» Problem to work on
For this exercise, repeat all of the material verbatim apart from its images.

■ ■ ■

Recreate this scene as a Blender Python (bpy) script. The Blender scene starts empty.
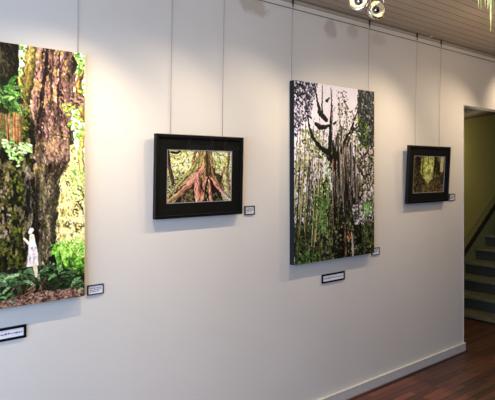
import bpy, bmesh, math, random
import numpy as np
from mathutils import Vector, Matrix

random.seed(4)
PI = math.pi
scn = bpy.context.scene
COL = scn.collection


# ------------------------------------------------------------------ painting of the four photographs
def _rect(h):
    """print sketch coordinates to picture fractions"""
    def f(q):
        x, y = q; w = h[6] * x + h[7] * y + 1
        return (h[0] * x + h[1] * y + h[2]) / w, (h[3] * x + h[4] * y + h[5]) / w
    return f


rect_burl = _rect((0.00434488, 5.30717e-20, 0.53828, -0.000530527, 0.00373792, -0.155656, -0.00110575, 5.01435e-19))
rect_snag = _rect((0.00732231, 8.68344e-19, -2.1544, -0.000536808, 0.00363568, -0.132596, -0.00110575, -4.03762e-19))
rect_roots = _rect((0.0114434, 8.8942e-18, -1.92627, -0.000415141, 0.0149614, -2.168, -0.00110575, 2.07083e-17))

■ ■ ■

» Problem solution
Recreate this scene as a Blender Python (bpy) script. The Blender scene starts empty.
import bpy, bmesh, math, random
import numpy as np
from mathutils import Vector, Matrix

random.seed(4)
PI = math.pi
scn = bpy.context.scene
COL = scn.collection


# ------------------------------------------------------------------ painting of the four photographs
def _rect(h):
    """print sketch coordinates to picture fractions"""
    def f(q):
        x, y = q; w = h[6] * x + h[7] * y + 1
        return (h[0] * x + h[1] * y + h[2]) / w, (h[3] * x + h[4] * y + h[5]) / w
    return f


rect_burl = _rect((0.00434488, 5.30717e-20, 0.53828, -0.000530527, 0.00373792, -0.155656, -0.00110575, 5.01435e-19))
rect_snag = _rect((0.00732231, 8.68344e-19, -2.1544, -0.000536808, 0.00363568, -0.132596, -0.00110575, -4.03762e-19))
rect_roots = _rect((0.0114434, 8.8942e-18, -1.92627, -0.000415141, 0.0149614, -2.168, -0.00110575, 2.07083e-17))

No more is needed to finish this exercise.